- **Recorded information**
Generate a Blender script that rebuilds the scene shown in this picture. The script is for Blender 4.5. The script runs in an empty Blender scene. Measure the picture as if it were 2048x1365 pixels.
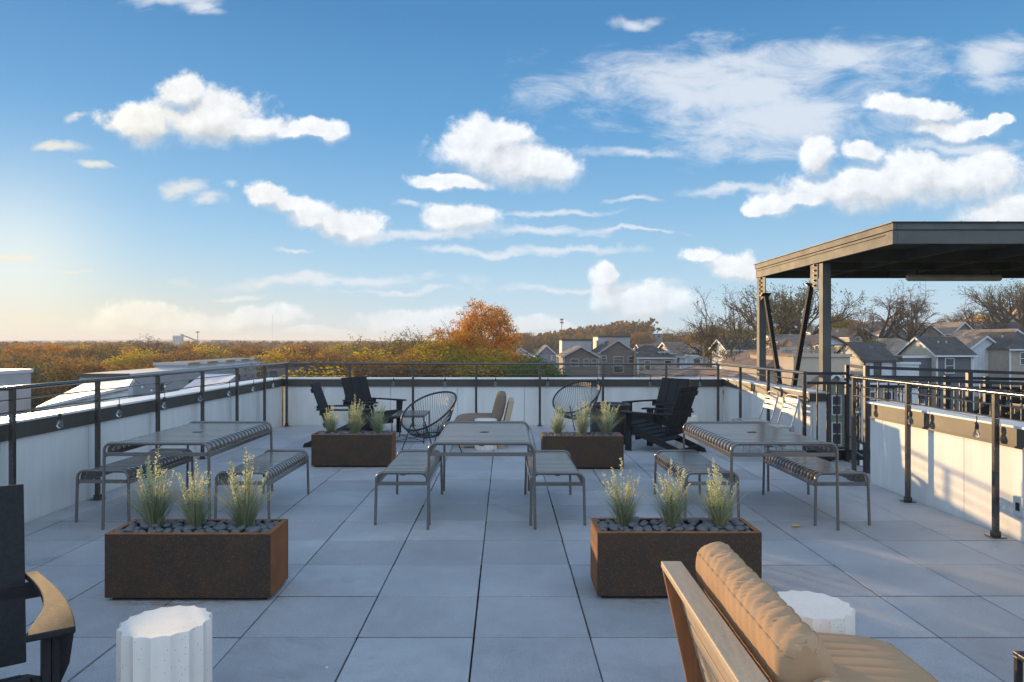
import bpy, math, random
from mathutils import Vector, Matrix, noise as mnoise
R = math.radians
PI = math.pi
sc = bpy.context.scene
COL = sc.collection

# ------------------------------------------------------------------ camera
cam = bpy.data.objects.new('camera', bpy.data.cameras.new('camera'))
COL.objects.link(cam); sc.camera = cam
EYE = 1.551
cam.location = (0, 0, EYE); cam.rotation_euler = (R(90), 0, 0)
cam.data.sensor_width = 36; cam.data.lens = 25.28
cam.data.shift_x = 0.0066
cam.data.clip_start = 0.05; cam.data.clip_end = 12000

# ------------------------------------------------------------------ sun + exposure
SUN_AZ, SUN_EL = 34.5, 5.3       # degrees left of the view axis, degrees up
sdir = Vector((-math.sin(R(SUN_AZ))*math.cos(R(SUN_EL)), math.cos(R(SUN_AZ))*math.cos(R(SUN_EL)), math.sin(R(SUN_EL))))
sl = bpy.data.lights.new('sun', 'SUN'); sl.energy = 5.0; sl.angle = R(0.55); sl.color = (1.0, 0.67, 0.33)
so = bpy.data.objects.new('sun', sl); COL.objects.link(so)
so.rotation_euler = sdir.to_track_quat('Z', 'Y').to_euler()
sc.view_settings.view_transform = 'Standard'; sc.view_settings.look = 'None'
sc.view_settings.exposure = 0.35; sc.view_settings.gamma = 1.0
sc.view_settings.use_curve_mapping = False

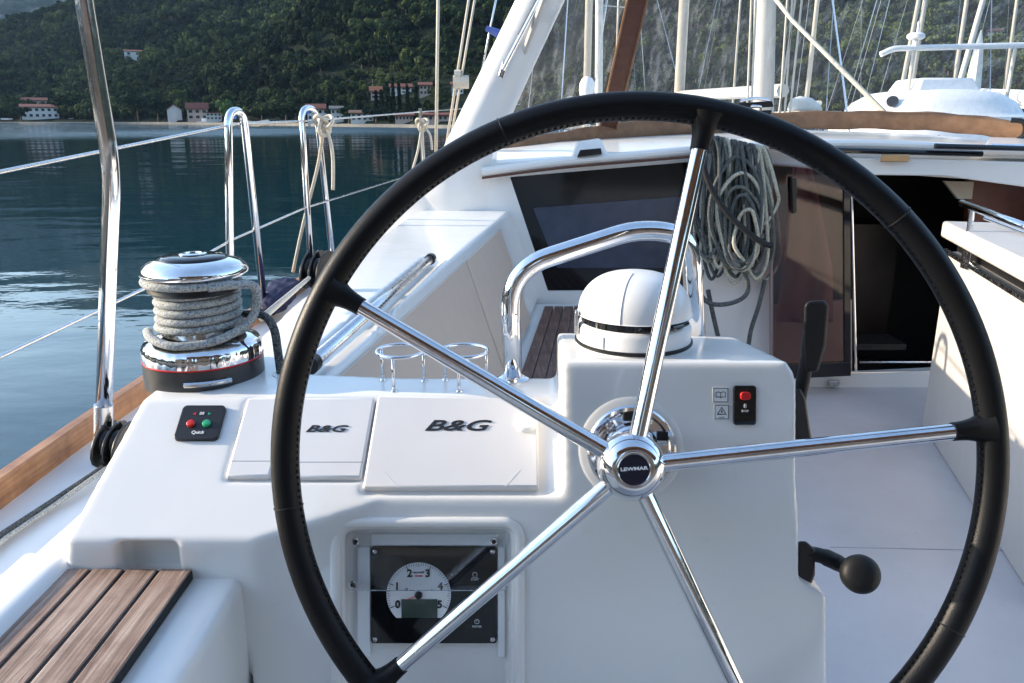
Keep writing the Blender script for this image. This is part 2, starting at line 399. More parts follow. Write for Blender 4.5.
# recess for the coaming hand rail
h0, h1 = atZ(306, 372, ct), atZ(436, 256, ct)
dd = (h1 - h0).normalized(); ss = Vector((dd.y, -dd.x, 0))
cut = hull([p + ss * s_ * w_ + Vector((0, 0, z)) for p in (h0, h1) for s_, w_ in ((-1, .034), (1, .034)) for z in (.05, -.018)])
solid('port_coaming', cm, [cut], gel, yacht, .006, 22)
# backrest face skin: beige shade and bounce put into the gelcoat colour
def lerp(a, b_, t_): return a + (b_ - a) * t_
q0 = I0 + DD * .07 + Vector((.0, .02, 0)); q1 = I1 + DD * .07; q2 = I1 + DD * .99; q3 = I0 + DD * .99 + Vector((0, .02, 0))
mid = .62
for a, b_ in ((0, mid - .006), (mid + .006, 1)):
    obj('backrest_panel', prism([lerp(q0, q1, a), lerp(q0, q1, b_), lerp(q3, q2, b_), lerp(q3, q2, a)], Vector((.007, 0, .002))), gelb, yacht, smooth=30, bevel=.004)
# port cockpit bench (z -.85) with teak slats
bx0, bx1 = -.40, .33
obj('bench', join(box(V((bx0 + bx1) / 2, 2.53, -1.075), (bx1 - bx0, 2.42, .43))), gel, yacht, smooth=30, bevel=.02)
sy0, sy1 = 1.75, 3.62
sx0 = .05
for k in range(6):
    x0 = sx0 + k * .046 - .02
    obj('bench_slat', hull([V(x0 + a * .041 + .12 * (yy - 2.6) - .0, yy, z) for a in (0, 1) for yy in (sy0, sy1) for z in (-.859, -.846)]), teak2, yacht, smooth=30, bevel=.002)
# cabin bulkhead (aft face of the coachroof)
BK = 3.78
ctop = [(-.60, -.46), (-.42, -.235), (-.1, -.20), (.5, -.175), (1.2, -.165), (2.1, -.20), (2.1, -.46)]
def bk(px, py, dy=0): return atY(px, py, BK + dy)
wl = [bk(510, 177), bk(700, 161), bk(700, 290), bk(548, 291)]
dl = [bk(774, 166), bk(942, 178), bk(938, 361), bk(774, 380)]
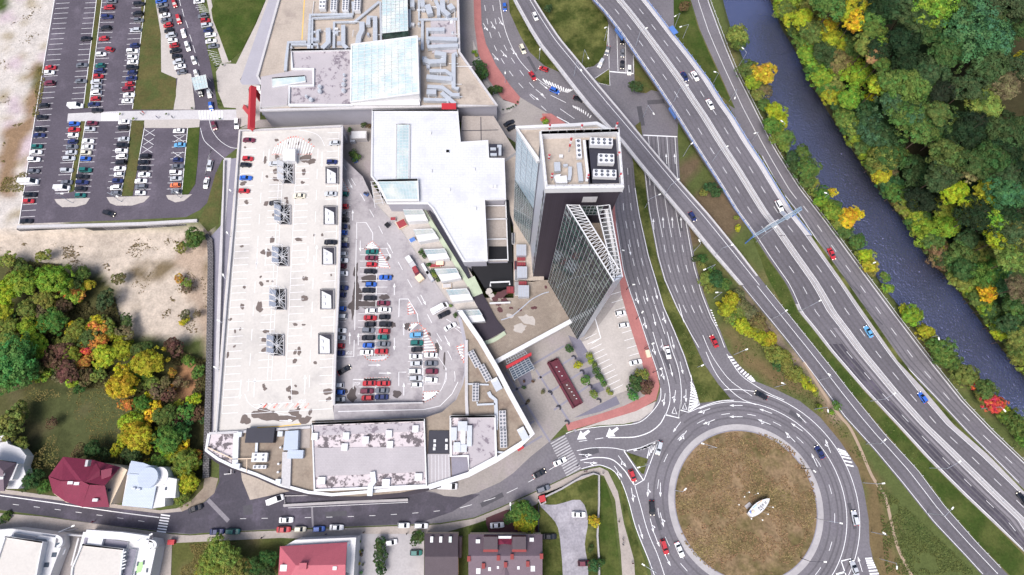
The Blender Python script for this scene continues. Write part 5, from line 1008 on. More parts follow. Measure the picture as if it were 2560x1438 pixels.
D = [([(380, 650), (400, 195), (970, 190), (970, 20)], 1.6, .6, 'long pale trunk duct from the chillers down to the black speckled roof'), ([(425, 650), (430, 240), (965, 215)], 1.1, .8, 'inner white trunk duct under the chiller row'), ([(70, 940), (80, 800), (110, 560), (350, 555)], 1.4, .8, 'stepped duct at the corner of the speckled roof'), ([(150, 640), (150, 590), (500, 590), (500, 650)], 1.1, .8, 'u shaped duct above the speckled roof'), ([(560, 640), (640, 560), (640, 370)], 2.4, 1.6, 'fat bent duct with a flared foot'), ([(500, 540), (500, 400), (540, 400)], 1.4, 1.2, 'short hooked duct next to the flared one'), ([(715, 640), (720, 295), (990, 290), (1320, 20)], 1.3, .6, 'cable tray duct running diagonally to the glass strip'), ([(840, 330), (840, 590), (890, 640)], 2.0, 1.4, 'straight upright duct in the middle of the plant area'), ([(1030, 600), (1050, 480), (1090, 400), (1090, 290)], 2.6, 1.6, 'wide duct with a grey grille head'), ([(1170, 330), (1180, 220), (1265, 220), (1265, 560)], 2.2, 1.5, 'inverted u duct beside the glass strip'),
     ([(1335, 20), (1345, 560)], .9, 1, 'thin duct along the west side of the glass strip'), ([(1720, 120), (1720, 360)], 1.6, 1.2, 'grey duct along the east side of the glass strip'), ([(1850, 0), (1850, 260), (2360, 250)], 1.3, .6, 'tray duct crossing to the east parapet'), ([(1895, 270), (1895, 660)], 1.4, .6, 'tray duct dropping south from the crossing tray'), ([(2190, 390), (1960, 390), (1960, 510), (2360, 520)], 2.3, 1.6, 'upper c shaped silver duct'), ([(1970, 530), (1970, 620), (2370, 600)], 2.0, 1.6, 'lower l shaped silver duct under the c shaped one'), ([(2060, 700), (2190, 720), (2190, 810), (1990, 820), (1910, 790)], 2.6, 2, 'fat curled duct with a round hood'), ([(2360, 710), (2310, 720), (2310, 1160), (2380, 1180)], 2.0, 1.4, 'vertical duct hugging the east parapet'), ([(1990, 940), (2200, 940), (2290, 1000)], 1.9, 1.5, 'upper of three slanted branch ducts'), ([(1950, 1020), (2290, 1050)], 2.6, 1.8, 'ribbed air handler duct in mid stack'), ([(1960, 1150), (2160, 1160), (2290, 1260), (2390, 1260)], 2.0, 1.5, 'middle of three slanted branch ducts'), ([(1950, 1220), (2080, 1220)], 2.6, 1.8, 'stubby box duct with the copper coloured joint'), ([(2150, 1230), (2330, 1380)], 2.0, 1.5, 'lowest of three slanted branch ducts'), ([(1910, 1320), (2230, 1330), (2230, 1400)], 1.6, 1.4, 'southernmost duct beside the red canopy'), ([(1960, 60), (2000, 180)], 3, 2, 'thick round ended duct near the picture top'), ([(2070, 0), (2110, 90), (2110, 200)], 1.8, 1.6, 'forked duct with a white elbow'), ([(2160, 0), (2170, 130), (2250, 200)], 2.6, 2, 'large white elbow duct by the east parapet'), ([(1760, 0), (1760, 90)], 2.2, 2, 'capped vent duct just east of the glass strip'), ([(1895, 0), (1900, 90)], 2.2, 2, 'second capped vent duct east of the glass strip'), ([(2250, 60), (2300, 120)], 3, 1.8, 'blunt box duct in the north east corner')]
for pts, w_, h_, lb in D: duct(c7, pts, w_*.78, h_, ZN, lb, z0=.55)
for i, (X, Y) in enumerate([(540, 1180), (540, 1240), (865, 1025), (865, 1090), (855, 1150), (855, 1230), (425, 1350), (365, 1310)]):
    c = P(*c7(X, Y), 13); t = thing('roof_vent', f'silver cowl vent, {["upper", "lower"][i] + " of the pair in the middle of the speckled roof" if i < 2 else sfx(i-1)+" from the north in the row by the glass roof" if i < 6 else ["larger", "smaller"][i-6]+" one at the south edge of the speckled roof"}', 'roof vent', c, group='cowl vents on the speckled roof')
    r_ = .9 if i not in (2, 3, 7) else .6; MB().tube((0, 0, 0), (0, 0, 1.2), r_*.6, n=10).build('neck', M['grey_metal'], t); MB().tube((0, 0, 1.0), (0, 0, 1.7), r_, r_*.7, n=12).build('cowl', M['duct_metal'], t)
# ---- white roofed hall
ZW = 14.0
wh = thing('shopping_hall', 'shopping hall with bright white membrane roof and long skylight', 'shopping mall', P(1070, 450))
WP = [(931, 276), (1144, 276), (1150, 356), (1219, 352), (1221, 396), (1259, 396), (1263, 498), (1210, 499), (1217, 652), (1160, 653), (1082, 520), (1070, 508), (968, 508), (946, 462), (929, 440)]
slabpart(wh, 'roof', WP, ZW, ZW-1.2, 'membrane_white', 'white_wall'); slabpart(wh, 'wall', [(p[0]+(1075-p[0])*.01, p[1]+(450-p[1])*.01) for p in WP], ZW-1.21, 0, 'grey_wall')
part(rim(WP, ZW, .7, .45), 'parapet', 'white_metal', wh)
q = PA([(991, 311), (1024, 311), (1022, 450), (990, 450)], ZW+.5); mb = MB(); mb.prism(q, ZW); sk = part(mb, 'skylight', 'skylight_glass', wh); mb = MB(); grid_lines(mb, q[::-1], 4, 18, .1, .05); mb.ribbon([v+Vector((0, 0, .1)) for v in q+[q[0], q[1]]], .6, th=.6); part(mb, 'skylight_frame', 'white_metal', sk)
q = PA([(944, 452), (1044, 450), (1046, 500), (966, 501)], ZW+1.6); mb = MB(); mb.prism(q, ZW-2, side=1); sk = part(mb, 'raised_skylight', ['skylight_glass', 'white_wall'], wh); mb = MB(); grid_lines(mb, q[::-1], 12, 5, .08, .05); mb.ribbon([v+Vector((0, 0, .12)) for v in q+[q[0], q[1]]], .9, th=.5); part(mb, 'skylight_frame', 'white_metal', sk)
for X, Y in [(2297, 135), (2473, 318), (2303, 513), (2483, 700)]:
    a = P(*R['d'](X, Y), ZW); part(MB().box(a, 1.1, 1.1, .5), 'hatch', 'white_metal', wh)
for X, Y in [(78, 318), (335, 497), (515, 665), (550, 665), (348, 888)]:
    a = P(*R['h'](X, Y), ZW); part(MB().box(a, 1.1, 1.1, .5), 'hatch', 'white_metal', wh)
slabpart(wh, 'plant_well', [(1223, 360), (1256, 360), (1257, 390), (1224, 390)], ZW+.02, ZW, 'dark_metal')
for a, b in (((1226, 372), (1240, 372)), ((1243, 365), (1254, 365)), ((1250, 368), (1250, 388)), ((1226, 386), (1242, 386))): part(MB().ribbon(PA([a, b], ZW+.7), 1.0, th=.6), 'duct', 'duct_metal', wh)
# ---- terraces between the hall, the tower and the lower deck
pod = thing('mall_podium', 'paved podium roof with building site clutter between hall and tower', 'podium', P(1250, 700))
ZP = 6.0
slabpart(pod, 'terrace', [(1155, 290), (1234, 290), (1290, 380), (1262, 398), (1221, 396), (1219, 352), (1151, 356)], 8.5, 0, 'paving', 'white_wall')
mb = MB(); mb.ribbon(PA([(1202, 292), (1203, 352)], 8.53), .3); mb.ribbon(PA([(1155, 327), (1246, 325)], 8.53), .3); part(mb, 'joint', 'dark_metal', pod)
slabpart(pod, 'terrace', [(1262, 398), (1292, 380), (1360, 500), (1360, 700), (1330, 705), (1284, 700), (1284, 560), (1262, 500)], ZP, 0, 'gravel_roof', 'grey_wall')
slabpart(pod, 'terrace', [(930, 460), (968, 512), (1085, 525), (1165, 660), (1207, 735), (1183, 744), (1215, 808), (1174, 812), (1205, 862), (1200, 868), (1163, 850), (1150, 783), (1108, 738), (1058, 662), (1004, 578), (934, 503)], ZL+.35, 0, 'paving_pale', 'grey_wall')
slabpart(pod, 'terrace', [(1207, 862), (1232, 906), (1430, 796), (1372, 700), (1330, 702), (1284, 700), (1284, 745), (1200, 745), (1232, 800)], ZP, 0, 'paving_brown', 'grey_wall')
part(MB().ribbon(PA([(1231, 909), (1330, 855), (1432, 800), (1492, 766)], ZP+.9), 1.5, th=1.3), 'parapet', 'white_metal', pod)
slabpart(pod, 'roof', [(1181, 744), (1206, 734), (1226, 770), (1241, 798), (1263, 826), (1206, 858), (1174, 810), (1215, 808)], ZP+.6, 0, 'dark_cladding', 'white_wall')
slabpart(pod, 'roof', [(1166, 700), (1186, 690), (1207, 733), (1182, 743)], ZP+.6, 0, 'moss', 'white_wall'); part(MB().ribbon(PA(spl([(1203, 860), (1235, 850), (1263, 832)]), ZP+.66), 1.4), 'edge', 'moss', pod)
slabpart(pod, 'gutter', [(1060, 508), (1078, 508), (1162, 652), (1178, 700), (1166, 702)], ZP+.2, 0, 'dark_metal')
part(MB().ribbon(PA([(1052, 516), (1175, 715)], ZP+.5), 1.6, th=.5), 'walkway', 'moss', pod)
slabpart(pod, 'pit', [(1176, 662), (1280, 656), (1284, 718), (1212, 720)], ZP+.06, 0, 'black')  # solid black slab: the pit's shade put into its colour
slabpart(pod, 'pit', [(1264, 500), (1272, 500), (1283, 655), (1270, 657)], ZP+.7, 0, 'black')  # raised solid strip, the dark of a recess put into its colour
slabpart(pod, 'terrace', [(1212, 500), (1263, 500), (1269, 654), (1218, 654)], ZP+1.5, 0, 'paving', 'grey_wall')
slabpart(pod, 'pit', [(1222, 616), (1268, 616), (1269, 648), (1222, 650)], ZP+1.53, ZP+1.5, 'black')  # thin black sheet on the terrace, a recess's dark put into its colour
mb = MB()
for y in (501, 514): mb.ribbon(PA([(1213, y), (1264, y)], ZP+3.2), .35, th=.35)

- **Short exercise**
Leave out the pictures, then repeat the listing above exactly from its first line to the line with "COL = sc.collection", inclusive.

- **Result for this exercise**
Generate a Blender script that rebuilds the scene shown in this picture. The script is for Blender 4.5. The script runs in an empty Blender scene. Measure the picture as if it were 2048x1365 pixels.
import bpy, math, random
from mathutils import Vector, Matrix, noise as mnoise
R = math.radians
PI = math.pi
sc = bpy.context.scene
COL = sc.collection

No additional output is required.